Notre conseil : Il est indispensable de ne pas laisser s’installer ou perdurer dans les copropriétés des situations irrégulières portant atteinte aux droits du syndicat des copropriétaires. A défaut d’action rapide, le risque de rejet des demandes de remise en état est augmenté. Le syndic doit donc être particulièrement vigilant, dans le cadre de sa mission d’entretien et d’administration des parties communes.

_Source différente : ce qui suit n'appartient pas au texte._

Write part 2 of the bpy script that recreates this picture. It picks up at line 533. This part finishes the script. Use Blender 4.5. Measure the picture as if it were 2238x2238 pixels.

[1] CA de CAEN, 1ère chambre civile, 30 avril 2024, n°22/03005
[2] Civ. 3ème, 23 janvier 2020, n°18-24.676
[3] Article 25 b) loi du 10 juillet 1965 : « Ne sont adoptées qu'à la majorité des voix de tous les copropriétaires les décisions concernant : (…) b) L'autorisation donnée à certains copropriétaires d'effectuer à leurs frais des travaux affectant les parties communes ou l'aspect extérieur de l'immeuble, et conformes à la destination de celui-ci ; »
[4] Article 2227 du Code civil : « Le droit de propriété est imprescriptible. Sous cette réserve, les actions réelles immobilières se prescrivent par trente ans à compter du jour où le titulaire d'un droit a connu ou aurait dû connaître les faits lui permettant de l'exercer. » - Article 42 de la loi du 10 juillet 1965 : « Les dispositions de l'article 2224 du code civil relatives au délai de prescription et à son point de départ sont applicables aux actions personnelles relatives à la copropriété entre copropriétaires ou entre un copropriétaire et le syndicat. »
[5] Civ. 3ème 18 juin 1975 ; 25 novembre 1998 ; 15 décembre 1999 ; 20 novembre 1996 ; 17 juin 1997 ; 4 novembre 1999.
[6] Civ. 3ème 17 avril 1991.
[7] Civ. 3ème 15 janvier 2003, CA de Paris 19 novembre 1997 ; 26 septembre 2002.